Now a revolutionary paradigm shift is opening the door to very significant savings for owners of small properties. Much of the change is based upon introducing the efficiencies of highly knowledgeable real estate appraisers who often apply industry-accepted cost estimation techniques before determining remaining asset life. By not over-engineering the staffing or production process, professional fees are lower. Yet, results can usually meet or exceed those of far more expensive reports. This approach has been successfully field-tested by IRS auditors.

Changes that appraisers are introducing to cost segregation analysis and reporting are addressing: 1) the size of the property being analyzed, 2) the age of the property, and 3) an affordable price point. OConnor & Associates, a nationwide real estate service firm, is taking advantage of such techniques to effect these beneficial changes:

1.Owners of property with an improvement basis as low as 500,000 can benefit from cost segregation.
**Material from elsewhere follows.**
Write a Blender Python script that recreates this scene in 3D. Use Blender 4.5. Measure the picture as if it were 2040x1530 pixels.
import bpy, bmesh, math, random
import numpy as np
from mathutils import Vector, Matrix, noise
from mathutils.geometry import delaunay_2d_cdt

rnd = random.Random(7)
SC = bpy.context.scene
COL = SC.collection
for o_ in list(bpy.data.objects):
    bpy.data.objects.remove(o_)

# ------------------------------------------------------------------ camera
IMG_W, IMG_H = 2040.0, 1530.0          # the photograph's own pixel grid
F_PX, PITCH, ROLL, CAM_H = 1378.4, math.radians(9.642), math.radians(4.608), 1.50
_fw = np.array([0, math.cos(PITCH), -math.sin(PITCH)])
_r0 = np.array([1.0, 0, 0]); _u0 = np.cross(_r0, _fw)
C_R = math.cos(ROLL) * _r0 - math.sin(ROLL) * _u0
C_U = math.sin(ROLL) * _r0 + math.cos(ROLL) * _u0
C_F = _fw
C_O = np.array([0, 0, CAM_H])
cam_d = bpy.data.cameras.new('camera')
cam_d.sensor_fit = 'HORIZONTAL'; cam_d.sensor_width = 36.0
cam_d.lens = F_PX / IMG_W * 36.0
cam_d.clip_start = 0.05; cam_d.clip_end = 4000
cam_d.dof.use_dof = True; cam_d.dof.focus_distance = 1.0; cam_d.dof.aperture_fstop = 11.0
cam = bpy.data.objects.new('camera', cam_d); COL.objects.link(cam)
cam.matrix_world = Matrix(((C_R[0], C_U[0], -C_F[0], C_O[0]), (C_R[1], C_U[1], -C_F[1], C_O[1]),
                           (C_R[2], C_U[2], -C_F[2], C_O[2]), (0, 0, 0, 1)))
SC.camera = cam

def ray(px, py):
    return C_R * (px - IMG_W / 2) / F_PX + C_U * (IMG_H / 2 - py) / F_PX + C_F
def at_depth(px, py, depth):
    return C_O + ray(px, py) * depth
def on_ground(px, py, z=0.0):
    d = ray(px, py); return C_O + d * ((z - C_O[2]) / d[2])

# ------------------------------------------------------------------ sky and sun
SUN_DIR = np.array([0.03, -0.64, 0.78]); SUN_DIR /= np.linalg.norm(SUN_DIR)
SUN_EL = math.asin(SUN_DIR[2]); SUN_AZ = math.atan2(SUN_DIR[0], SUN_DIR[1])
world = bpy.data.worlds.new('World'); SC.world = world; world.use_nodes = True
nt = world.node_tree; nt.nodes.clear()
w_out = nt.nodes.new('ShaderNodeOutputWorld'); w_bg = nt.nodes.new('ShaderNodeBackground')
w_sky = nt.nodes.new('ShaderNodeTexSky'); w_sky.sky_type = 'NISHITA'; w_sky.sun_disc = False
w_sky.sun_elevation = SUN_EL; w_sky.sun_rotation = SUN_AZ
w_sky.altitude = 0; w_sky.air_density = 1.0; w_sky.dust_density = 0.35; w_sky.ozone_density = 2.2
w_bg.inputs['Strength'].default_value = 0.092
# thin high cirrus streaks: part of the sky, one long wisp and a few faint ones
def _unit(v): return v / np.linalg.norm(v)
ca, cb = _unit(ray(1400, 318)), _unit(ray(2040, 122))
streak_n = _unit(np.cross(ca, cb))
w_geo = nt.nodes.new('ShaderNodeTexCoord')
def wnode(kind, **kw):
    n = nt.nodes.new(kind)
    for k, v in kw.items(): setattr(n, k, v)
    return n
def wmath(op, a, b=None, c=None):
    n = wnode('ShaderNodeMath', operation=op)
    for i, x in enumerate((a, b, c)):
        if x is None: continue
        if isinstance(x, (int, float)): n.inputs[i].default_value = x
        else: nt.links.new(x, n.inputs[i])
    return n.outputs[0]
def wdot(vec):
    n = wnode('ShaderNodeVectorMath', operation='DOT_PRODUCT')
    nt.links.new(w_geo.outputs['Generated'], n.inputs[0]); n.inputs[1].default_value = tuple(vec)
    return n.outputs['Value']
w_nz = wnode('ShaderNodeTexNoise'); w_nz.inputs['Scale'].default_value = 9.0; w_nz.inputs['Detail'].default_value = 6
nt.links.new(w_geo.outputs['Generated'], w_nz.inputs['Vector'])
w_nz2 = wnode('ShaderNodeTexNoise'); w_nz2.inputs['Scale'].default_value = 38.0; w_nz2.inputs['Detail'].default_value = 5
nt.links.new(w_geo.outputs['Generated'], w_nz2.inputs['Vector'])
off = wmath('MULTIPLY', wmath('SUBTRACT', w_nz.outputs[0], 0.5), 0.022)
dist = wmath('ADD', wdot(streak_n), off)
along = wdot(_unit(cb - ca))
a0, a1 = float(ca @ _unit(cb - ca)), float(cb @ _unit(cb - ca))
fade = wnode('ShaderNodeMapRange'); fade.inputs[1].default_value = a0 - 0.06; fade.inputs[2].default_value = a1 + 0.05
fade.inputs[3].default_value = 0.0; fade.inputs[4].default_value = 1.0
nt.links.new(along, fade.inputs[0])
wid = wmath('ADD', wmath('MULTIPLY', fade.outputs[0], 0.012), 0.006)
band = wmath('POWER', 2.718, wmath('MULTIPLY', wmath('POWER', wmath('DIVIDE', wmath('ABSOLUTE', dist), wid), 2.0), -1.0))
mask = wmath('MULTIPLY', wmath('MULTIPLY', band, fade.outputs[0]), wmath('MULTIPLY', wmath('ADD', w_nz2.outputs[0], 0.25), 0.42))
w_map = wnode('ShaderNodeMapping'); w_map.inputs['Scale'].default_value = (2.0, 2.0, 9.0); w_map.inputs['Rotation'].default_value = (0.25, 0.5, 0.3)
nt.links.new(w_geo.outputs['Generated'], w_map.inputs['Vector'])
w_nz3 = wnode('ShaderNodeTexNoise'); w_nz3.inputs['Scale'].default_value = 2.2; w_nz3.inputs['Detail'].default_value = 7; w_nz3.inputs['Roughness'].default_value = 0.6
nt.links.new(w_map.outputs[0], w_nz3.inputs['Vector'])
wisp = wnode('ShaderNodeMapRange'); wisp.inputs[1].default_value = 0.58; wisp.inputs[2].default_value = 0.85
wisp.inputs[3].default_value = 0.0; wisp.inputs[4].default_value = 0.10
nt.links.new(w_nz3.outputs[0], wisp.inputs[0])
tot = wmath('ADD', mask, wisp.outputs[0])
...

This compares to the limited properties worth 5 to 10 million and above that previously benefited.
2.Existing properties built or purchased after 1986 offer significant savings in year-one of cost segregation, even without producing original cost documents. Capturing non-segregated depreciation from prior years is perfectly allowable by the IRS. This compares to firms previously applying the methodology only to new construction.
3.Fees are no longer prohibitive. To prepare an analysis and report for many small properties, prices are low enough to generate at least 3 times the report cost in the first year.

This compares to the traditional fees ranging from 10,000 to 20,000 and up for comparable size properties.
It is wise to keep the owners CPA or tax preparer abreast throughout the process. For older properties, the CPA may need to complete a Form 3115 to submit with the tax return so the owner can realize savings on items not previously depreciated – without filing an amended return.
Income producing properties worth as little as 500,000 can achieve a 3:1 payback ratio of tax savings over the modest price of a cost segregation report. If owned for 3 or more years, the typical payback ratio is 10:1.

In late 2005, OConnors pipeline of cost segregation work was up more than 100%. As owners are preparing for 2005 federal tax filings, many are tapping into this opportunity to lower their federal taxes. Even general partners who are not paying federal income taxes should use this depreciation method since K-1s will reflect lower taxable income to benefit their limited partners.